Loose Wire — Click Here to Read Summary
By Jeremy Wagstaff
from the 21 February 2002 edition of the Far Eastern Economic Review, (c) 2003, Dow Jones & Company, Inc.
If you work for a corporation, institution or any set-up which considers a vision statement to be worthy of its resources, chances are you’ll be required to file regular reports on your comings, goings and sitting-still-and-doing-nothing sessions. And the chances are that no one will ever read these documents top to bottom. In fact, chances are that no one will read them at all. Heck, you probably don’t even read them. But they have to be done, or someone will notice and fire you.
But where does all this stuff go? In the old days we’d say with confidence, “landfill,” but in the digital age, no such luck.
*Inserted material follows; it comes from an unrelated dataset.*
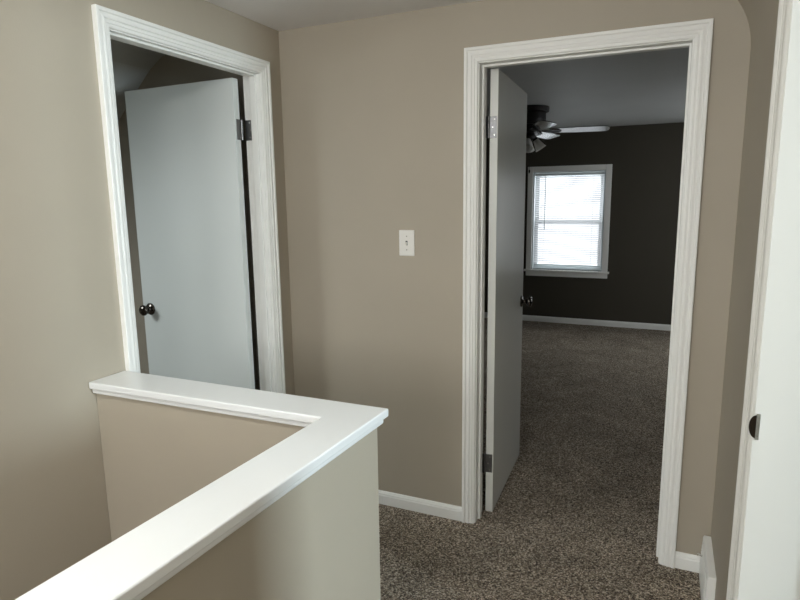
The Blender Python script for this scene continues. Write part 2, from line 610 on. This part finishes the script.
# the left door's slab lies on the far side (y+) of its hall face: rebuild hinge pieces in world space
for z in (1.805, 0.25):
    hh = 0.045
    bm = boxes((-0.0915, -0.089, -0.226, -0.203, z - hh, z + hh))
    for k in range(5):
        za = z - hh + k * 2 * hh / 5
        tube(bm, (-0.092, -0.189, za + 0.0006), (-0.092, -0.189, za + 2 * hh / 5 - 0.0006), 0.0065, 14)
    h = link('hinge', bm, M['steel'], rl)
    h['label'] = 'grey steel butt hinge'
    bm = boxes((-0.088, -0.054, LY1 - 0.0025, LY1, z - hh, z + hh))
    link('jamb_leaf', bm, M['steel'], h)
    for dz, dx in ((-0.032, 0.0), (0.0, 0.008), (0.032, 0.0)):
        bm = bmesh.new()
        lathe(bm, [(0, 0), (0.0036, 0), (0.003, 0.0012), (0, 0.0014)], (-0.066 + dx, LY1 - 0.0024, z + dz), (0, -1, 0), 10)
        link('screw', bm, M['screw'], h)

# ------------------------------------------------------------------ baseboards
BP = [(0, 0), (0.013, 0), (0.013, 0.046), (0.0105, 0.050), (0.0105, 0.055), (0.007, 0.060), (0.004, 0.065), (0, 0.067)]


def baseboard(name, p0, p1, nrm, label, m=None):
    bm = bmesh.new()
    N = Vector(nrm)
    pts = [Vector(p0) + N * u + Vector((0, 0, z)) for u, z in BP]
    prism(bm, pts, Vector(p1) - Vector(p0))
    struct(link(name, bm, m or M['white']), label, 'baseboard')


baseboard('baseboard_back', (0, 0, 0), (BX0 - 0.004 - CW, 0, 0), (0, -1, 0), 'white baseboard under the light switch left of the bedroom doorway')
baseboard('baseboard_back_right', (BX1 + 0.004 + CW, 0, 0), (W, 0, 0), (0, -1, 0), 'short white baseboard right of the bedroom doorway')
baseboard('baseboard_right', (W, -0.325, 0), (W, RY1 + CW + 0.005, 0), (-1, 0, 0), 'white baseboard on the right wall before the register')
baseboard('baseboard_left', (0, LY1 + CW + 0.005, 0), (0, -0.0135, 0), (1, 0, 0), 'white baseboard in the corner beside the left doorway')
baseboard('baseboard_bedroom', (-0.4, YF, 0), (3.3, YF, 0), (0, -1, 0), 'pale baseboard along the far bedroom wall')

# ------------------------------------------------------------------ half wall round the stairwell
hw = empty('half_wall', (0.945, -1.09, 0))
tag(hw, 'tan half wall with a wide white cap wrapping the stairwell corner', 'half wall', None, 'thing')
BYN, BYF, YE = -1.126, -1.045, -3.40
KX = 0.040       # the long leg leans a little towards the stairs


def lx(x, y, y0):
    return x + KX * (y - y0)


def lshape(off, z0, z1, bm):
    xi, xo = 0.903 - off, 0.994 + off
    yn, yf = BYN - off, BYF + off
    L = [(0.002, yn), (lx(xi, yn, yn), yn), (lx(xi, YE, yn), YE), (lx(xo, YE, yf), YE), (xo, yf), (0.002, yf)]
    L[0] = (0.002, yn - 0.014)
    prism(bm, [(x, y, z0) for x, y in L], (0, 0, z1 - z0))
    return bm


link('wall_panel', lshape(0.0, 0.0005, 0.882, bmesh.new()), M['tan'], hw)
bm = bmesh.new()
xb = lx(0.903, YE, BYN)
prism(bm, [(0.0, BYN - 0.014, -1.8), (0.903, BYN, -1.8), (xb, YE, -1.8), (0.9029, YE, -1.8), (0.9035, -1.121, -1.8), (0.0, -1.121, -1.8)], (0, 0, 1.797))
struct(link('wall_stairwell', bm, M['tan']), 'tan stairwell lining below the half wall', 'wall')


def ell(off, z0, z1):
    return lshape(off, z0, z1, bmesh.new())


cap = link('cap', ell(0.0250, 0.887, 0.911), M['cap'], hw, bevel=0.004, seg=3)
cap['label'] = 'glossy white cap board'
mo = link('moulding', ell(0.0150, 0.869, 0.888), M['cap'], cap, bevel=0.005, seg=2)

# ------------------------------------------------------------------ light switch
sw = empty('light_switch', (0.640, 0.0, 1.291))
tag(sw, 'white light switch plate on the tan wall left of the bedroom doorway', 'light switch')
bm = boxes((0.603, 0.677, -0.006, 0.0, 1.233, 1.349))
link('switch_plate', bm, M['plastic'], sw, bevel=0.003, seg=3)
bm = boxes((0.6352, 0.6448, -0.0065, -0.0055, 1.281, 1.301))
link('toggle_slot', bm, M['slot'], sw)
bm = bmesh.new()
prism(bm, [(0.6365, -0.005, 1.283), (0.6365, -0.005, 1.297), (0.6365, -0.017, 1.287), (0.6365, -0.0175, 1.281)], (0.007, 0, 0))
link('toggle', bm, M['plastic'], sw, bevel=0.001)
for z in (1.261, 1.321):
    bm = bmesh.new()
    lathe(bm, [(0, 0), (0.0032, 0), (0.0026, 0.0011), (0, 0.0013)], (0.640, -0.006, z), (0, -1, 0), 12)
    link('screw', bm, M['screw'], sw)

# ------------------------------------------------------------------ baseboard register
rg = empty('baseboard_register', (1.91, -0.16, 0))
tag(rg, 'white metal baseboard register at the foot of the right wall corner', 'register')
ry0, ry1, rzt = -0.305, -0.022, 0.172
bm = bmesh.new()
prism(bm, [(W, ry0, 0.0), (1.897, ry0, 0.0), (1.897, ry0, 0.035), (1.901, ry0, rzt - 0.010), (1.904, ry0, rzt), (W, ry0, rzt)], (0, ry1 - ry0, 0))
link('register_body', bm, M['white'], rg, bevel=0.002)
bm = bmesh.new()
for k in range(7):
    t = (k + 1) / 8
    z = 0.045 + t * 0.105
    x = 1.897 + (z - 0.035) / (rzt - 0.010 - 0.035) * 0.004
    box(bm, x - 0.003, x + 0.002, ry0 + 0.02, ry1 - 0.02, z - 0.0035, z + 0.0035)
link('louvre', bm, M['white'], rg)
bm = bmesh.new()
tube(bm, (1.905, -0.10, 0.125), (1.886, -0.10, 0.130), 0.0035)
lathe(bm, [(0, 0), (0.005, 0.0), (0.006, 0.004), (0.004, 0.008), (0, 0.009)], (1.887, -0.10, 0.130), (-1, 0, 0.1), 12)
link('damper_lever', bm, M['screw'], rg)

# ------------------------------------------------------------------ bedroom window
wn = empty('window_1', (0.655, YF, fz0))
struct(wn, 'double hung bedroom window in a pale frame on the dark wall', 'window')
bm = bmesh.new()
cw2 = 0.062
for (a, b, c, d) in ((fx0 - cw2, fx0, fz0, fz1 + cw2), (fx1, fx1 + cw2, fz0, fz1 + cw2), (fx0, fx1, fz1, fz1 + cw2)):
    box(bm, a, b, YF - 0.018, YF, c, d)
link('window_casing', bm, M['white'], wn, bevel=0.004)
bm = boxes((fx0 - cw2 - 0.018, fx1 + cw2 + 0.018, YF - 0.045, YF + 0.03, fz0 - 0.022, fz0))
link('window_stool', bm, M['white'], wn, bevel=0.004)
bm = boxes((fx0 - cw2, fx1 + cw2, YF - 0.016, YF, fz0 - 0.078, fz0 - 0.022))
link('window_apron', bm, M['white'], wn, bevel=0.003)
bm = boxes((fx0, fx0 + 0.015, YF, YF + T, fz0, fz1), (fx1 - 0.015, fx1, YF, YF + T, fz0, fz1),
           (fx0 + 0.015, fx1 - 0.015, YF, YF + T, fz1 - 0.015, fz1), (fx0 + 0.015, fx1 - 0.015, YF + 0.03, YF + T, fz0, fz0 + 0.015))
link('window_frame', bm, M['vinyl'], wn)
zm = 1.185
for nm, ya, za, zb_ in (('lower_sash', 0.055, fz0 + 0.015, zm + 0.018), ('upper_sash', 0.085, zm - 0.018, fz1 - 0.015)):
    xa, xb = fx0 + 0.015, fx1 - 0.015
    sw_ = 0.045
    ya += YF
    bm = boxes((xa, xa + sw_, ya, ya + 0.026, za, zb_), (xb - sw_, xb, ya, ya + 0.026, za, zb_),
               (xa + sw_, xb - sw_, ya, ya + 0.026, za, za + 0.036), (xa + sw_, xb - sw_, ya, ya + 0.026, zb_ - 0.036, zb_))
    s_ = link(nm, bm, M['vinyl'], wn)
    bm = boxes((xa + sw_, xb - sw_, ya + 0.010, ya + 0.014, za + 0.036, zb_ - 0.036))
    link('pane', bm, M['glass'], s_)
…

It all gets stored on some hard disk somewhere, no easier to find than its hard-copy forebears. Luckily, no one shows a pressing urge to want to find it, but what happens if they do? The sad truth is that all these zillions of e-mails, Word documents, Acrobat files, PowerPoint presentations and spreadsheets we produce don’t build us a supply of wisdom; they just get lost. In the lingo of the information game, it’s called unstructured data and unlike its rich cousin, structured data, which gets sifted by sophisticated programs wearing tin hats called data miners, it sits idle and largely inaccessible, unnoticed.
But there are signs that software developers are taking a closer look at this forgotten corner of the information superhighway and figuring out ways of imposing order on this unruly mass.
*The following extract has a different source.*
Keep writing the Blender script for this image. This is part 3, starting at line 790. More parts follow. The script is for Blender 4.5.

Logik, from Coredge Software Inc. (www.coredge.com), will take a document, or a whole directory, or hard drive, and sift — or parse — the contents, extracting the most important phrases, or themes as Logik calls them. Logik also generates a summary of the document. It does all this remarkably well, giving you a sense of the document in question along with a list of themes, from names and concepts to phrases like “vision statement” — all in less time than it takes to say: “What exactly is a vision statement and why do we need one?”
This process is great for handling large numbers of documents that you might need to retrieve at some point, but may not have the time to read all the way through. A keyword search for a phrase or theme will throw up a list of files that include that phrase. And if you select one of those documents you get a summary. Logik will also translate documents between major European languages and Japanese. I was impressed by the intuitive, uncluttered feel of this software.
But while automatic summarizing is a great concept which has come a long way in recent years, it’s by no means the main function users want to see in programs that organize their documents for them. To me the most important part of the process is a simple one: Can I find the document I’m looking for quickly, and can I view it immediately? While users can view the original document in Logik, it opens in a new window, making it less seamless than the rest of the program’s functions.
Document Search
For this kind of feature — finding quickly and viewing — you need Enfish Corp’s (www.enfish.com) Find, which indexes your hard drive and lets you find anything from a single word to a complex Boolean string quickly. Another program that offers a similar feature is 80-20 Software’s Retriever (www.80-20.com/products/retriever/) though at present it doesn’t let you preview the whole document (future versions will).
For software that does straight summarizing, check out Copernic Technologies’ Summarizer (www.copernic.com/products/summarizer), which does a great job of abridging anything on the fly, whether it’s a Web page, a Microsoft document or next door’s cat.
These programs make digging up any document you mislaid — or keeping track of colleagues’ documents — a whole lot easier. None of them comes cheap, however-Retriever is $50, Summarizer is $60 and Enfish Find is $70, while the standard version of Logik sells for $150. But to me that’s a good thing: These companies are aiming at a more discerning market with deeper pockets — in fact at exactly the sort of guys who spend their days writing reports that their bosses will never read.